Deirdre Kelly

Russian program, National Ballet of Canada

There’s a new ballerina on the block: Moscow-born Elena Lobsanova. I saw her dancing last night at Toronto’s Four Seasons Centre for the Performing Arts in the National Ballet of Canada’s mixed program of three Russian-themed works. She took the sparkling female lead in George Balanchine’s Theme and Variations opposite partner Piotr Stanczyk, himself no slouch in the virtuoso department.

It’s probably a coincidence that a Russian was at the centre of last night’s dizying choreographic universe.
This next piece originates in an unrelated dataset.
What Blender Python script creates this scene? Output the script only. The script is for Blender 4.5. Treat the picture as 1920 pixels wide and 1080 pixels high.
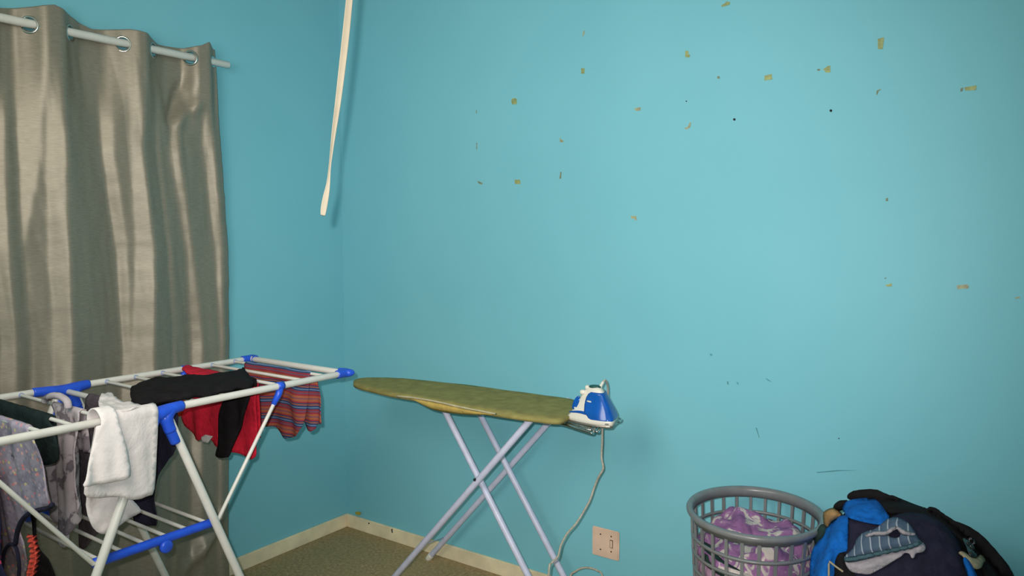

Lobsanova wasn’t exactly parachuted in for the evening.

She’s already a second soloist with the Toronto-based company, and was trained at the National Ballet School, so she’s no stranger to our shores. She took the top prize for a female dancer at the 2009 Erik Bruhn Competition. She’s getting more of the spotlight in the company right an, and and mark my words, she’ll be promoted at the end of the season. She’s got winning stage presence, and a solid technique she softens with a light-as-a-feather porte de bras and a  lovely, gentle smile. She’s obviously working so hard up there on stage but she appears not to break a sweat. Poise and elegance are already her trademarks. She needs, to my mind, to rise higher on her pointes, extend herself more through the arch of the foot to give her a bit more oomph, a bit more born-to-it majesty.

So far, she’s riding on pretty, an unoffensive dance quality also evident in her performance of Russian Seasons, an ensemble work by former Bolshoi director Alexei Ratmansky’s that was a company premiere.

Originally created in 2006 for New York City Ballet where Ratmansky’s now based, this rainbow0hued romp of a work combining folk dance, jazz, live voice (soprano Susana Poretsky) and a feverishly played live violin (Steven Sitarski) as part of  the self-named score by Leonid Desyatnikov, Russian Seasons is described in the program notes as a series of vignettes centered loosely around the Russian Orthodox liturgical calendar, but you’d not know just looking at it, the religious aspect isn’t obvious.

Lobsanova played a nameless role (just like the other 11 dancers in the piece), but was dressed in purple, and so stood out, and not just because of the garish (and that’s the word to describe the unfortunate costumes with their airline hostess hats by Galina Solovyeva — what was she thinking???) colour she was forced to wear. In contrast to the others who seemed to be rushing to keep up with the work’s break-neck speed, Lobsanova appeared comfortable and relaxed, as if the work were created on her. It really was remarkable, how she seemed to glide through it, seemingly even enjoying the complex pastiche of acrobatic moves that her colleagues strained to make look natural.

The work wasn’t my favourite of the evening. I felt there was far too much going on, and don’t get me started again on those horrible Smartie Box dresses!  It was as if Ratmansky felt compelled to say all he ever wanted to say, in one ballet, and the result was kinetic overload: ballet on Ritalin.

Calmer by far, and deliberately so, was the opening work on the program, Balanchine’s Apollo. celebrating the god of art, music and song, the work is a paean to cool, classical control, what the Greek god, often presented in opposition to his more lusty, more ribald, more chaotic kinsmen Dionysus, also represents.

Created in 1928 when Balanchine was a member of Diaghilev’s famed Les Ballets Russes, it is a remarkable achievement, packed with potent physical imagery, experimental choreography (straight-back ballet combined with hip-thrusting jazz moves and other popular social dance idioms of the day) and an original score by the incomparable Igor Stravinsky.

Guillaume Cote brought a robust, maverick quality to the role that was most satisfying to watch. His wife, principal dancer  Heather Ogden was strong as one of the Muses, Polyhymnia, imparting to the role sensuality. Bridgett Zehr as Calliope was less convincing; she had the technical acumen for the role but lacked emotional depth. Her dancing left me cold.

The best of Apollo’s female attendants by far was Xiao Nan Yu, as Terpsichore, the muse of dance. The choreography wrapped tightly around her like a second-skin,she danced with Cote as if she were locked in a physical conversation with him. You could sense her intelligence, feel her empathy with the music.